Today, we are clearly shown how Jesus split his working hours. On one hand He prayed and, on the other, He consecrated time to his mission of praying with words and deeds. Contemplation and Action. Prayer and Work. Being with God while amongst men.

We indeed see Jesus dedicated in body and soul to his task as Messiah and Savior: He cures the sick, as Saint Peter's mother in law and many others; He comforts the sad ones, drives out demons and preaches. People bring him the ailing and those with evil spirits. And they all want to hear his words. His disciples tell him: «Everyone is looking for you» (Mk 1:37). More often than not He surely had an exhausting activity that did not give him even time to breathe. But, at the same time, Jesus also had to look for some lonely place where He could pray: «Very early in the morning, before daylight, Jesus went off to a lonely place where He prayed» (Mk 1:35). In other Gospels we can also find Jesus devoted to praying in different hours and even at night. He knew how to distribute his time, so that his working days would have a proper balance between work and prayer.

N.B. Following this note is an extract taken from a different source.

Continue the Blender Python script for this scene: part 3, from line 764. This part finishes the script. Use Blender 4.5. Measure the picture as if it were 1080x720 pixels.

We often say: —I have no time! We are so busy with our homework, our professional activity, the countless tasks in our agenda... So, quite often, we believe we should be relieved from our daily prayers. We do a lot of important things, but often run the risk of forgetting the absolutely necessary one: prayer. We have to establish a balance to be able to do the former without neglecting the latter.

Saint Francis brings it up like that: «We must faithfully and devotedly work, without extinguishing the spirit of the holy prayer and devotion which the worldly things must be submitted to».

Maybe we should organize ourselves a little bit better. Discipline us, by “domesticating” our time. Certainly, what is important must be done. But what is necessary should be an absolute must.